Tragedy Puts Nineveh on the Map

What is the significance of the massive attack on an Iraqi minority?

ByABC News
January 8, 2009, 1:20 AM

Aug. 15, 2007 — -- Before Tuesday's devastating attacks few people had heard of Sinjar, a remote town in northwestern Iraq. Now insurgents have put it on the map as the scene of Iraq's most deadly attack this year.

Four coordinated suicide bombings targeted the minority Yazidi community, killing more than 200. The local mayor tells ABC News this number is likely to rise as rescue workers pull more bodies from the rubble.

This region of Iraq, Nineveh province, has, until now, been comparatively untouched by the sectarian violence which is a daily occurence in the capital Baghdad and other areas.

A few weeks ago, Col. Stephen Twitty, a U.S. commander on the ground in Nineveh, told reporters, "We're not seeing a lot of sectarian violence up here at all."

In the same briefing, he mentioned an incident, describing it as a "pretty much isolated" event that involved the Yazidis, a minority pre-Islamic religious sect that is predominately Kurdish.

Last April a group of Yazidi workers was pulled from a bus and executed. Local officials believe this was in retaliation for the stoning of a Yazidi girl. The Yazidi girl was stoned to death by her family and tribal leaders. Her crime? Falling in love with a Sunni Muslim.

Attacks by Sunni extremists on the Kurds and other ethnic minorities in the province is rising, most notably the Tal Afar bombings this March and the growng animosity between Sunnis and Kurds in Mosul, but on the whole Col Twitty saw "Nineveh province as a success story."

Just hours before the bombs exploded on Tuesday, U.S. Army Chief of Staff Gen. George Casey echoed this sentiment.

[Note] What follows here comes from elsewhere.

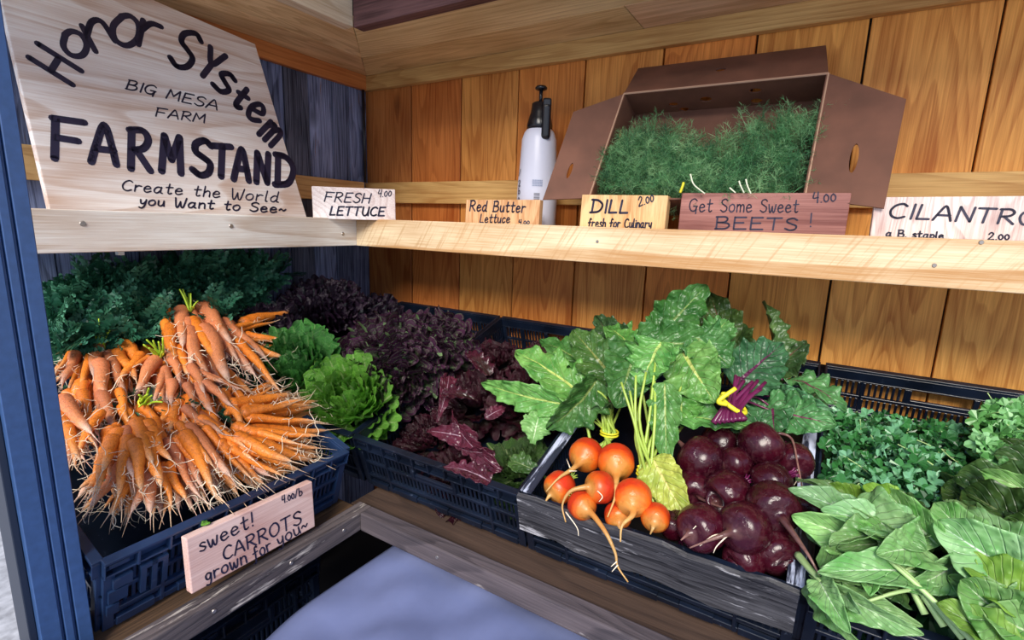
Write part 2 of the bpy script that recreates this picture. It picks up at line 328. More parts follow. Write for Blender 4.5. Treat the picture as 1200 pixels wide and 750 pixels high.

Speaking at the National Press Club, Casey said that commanders on the ground thought they were "about ready" to hand over security in Nineveh to the Iraqis.

And Gen. David Petraeus, the U.S. commander in Iraq was, according to a report in the L.A. Times, expected to propose in his September status report to Congress a pull back of U.S. forces from certain areas in Iraq -- among them, Nineveh.

U.S. military commanders on the ground are keen to play down the significance of Tuesday's suicide attacks.

U.S. Army spokesman Maj. General Benjamin Mixon acknowledged the reality of policing Iraq, telling reporters in Baghdad, "It's virtually impossible to secure all small villages and farmland. This is a remote area with little coalition presence in this area. These Yazidis are peaceful farmers. This is a desperate act to gain international attention from the media."